Venezuelan President Hugo Chavez gestures as a parrot, wearing Chavez's traditional red beret, sits on his shoulder during the march in support him in Caracas, Venezuela, Sunday, Oct 13, 2002. A cuban flag waves behind.A defiant Chavez rejected demands that he resign or call early elections as he rallied thousands celebrating his dramatic return to power after a coup six months ago.(AP Photo/Fernando LLano)

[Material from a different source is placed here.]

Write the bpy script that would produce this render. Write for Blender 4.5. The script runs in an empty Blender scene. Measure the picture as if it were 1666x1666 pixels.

The unraveling of the last vestiges of Venezuela’s “democracy” continues apace as Maduro moves forward with stripping the legislature of its powers:

President Nicolas Maduro said the constituent assembly, which on Tuesday declared itself the nation’s supreme political authority, will strip legal immunity from the national assembly that has opposed him. Members of the so-called constituyente plan to establish a truth commission that will function more as a tribunal than a venue that offers amnesty in return for healing testimony.

“The truth commission can try anyone,” Maduro, 54, said this week.

The government, isolated and under threat of U.S. economic sanctions, has quickly deployed the constituent assembly against the last strongholds of dissent in public institutions and to weaken the opposition-led congress. The Justice and Truth Commission may become its main tool. In countries such as South Africa and Rwanda, such panels have allowed perpetrators of violence to confess their crimes in return for amnesty. The idea was to establish a baseline of truth and extinguish deadly political passions. In Venezuela, forgiveness so far is not on offer.

The Venezuelan chapter of Transparency international says that 39 of 77 opposition mayors have been threatened or punished by the government since 2013, with some removed and jailed, some having their powers curtailed and some barred from leaving the country.